THE EXERCISE: Return only the lines running from the line with "3.1).build('arcade_ceiling', MAT['dark_room'], theatre)" down to the line with "3.1).build('arcade_ceiling', MAT['pale_room'], theatre)", both included, exactly as they appear.

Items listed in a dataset
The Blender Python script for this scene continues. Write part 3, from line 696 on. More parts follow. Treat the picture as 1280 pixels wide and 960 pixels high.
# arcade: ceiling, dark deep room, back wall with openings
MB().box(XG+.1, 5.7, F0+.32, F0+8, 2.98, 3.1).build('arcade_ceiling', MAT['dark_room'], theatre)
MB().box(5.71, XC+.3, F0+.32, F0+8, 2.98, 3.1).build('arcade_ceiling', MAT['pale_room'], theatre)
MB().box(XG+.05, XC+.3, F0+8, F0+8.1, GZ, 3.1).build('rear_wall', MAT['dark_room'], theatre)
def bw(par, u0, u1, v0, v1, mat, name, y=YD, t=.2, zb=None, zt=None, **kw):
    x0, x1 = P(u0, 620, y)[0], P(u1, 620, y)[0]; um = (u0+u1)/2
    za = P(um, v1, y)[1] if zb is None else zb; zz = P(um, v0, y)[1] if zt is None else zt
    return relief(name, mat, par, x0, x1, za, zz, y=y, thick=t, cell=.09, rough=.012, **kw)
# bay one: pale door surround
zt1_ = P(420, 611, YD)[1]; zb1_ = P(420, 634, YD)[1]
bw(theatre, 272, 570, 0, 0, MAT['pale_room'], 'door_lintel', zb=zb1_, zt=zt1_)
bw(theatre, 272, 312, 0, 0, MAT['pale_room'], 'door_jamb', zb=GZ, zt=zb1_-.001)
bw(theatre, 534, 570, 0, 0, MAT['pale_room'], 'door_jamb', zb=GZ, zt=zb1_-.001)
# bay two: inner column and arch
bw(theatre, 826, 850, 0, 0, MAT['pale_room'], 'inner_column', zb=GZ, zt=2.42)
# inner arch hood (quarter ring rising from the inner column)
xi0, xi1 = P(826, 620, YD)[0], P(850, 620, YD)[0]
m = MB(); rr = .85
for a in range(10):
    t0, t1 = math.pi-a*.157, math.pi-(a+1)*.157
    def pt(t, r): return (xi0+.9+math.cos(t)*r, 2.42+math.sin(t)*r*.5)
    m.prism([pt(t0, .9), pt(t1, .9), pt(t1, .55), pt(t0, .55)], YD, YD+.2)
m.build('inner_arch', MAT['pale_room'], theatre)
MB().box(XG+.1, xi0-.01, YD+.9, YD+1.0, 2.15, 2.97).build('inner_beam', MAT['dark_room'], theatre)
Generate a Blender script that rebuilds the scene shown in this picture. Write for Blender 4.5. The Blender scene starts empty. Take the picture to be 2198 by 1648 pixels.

SOLUTION FOR THIS TASK:
MB().box(XG+.1, 5.7, F0+.32, F0+8, 2.98, 3.1).build('arcade_ceiling', MAT['dark_room'], theatre)
MB().box(5.71, XC+.3, F0+.32, F0+8, 2.98, 3.1).build('arcade_ceiling', MAT['pale_room'], theatre)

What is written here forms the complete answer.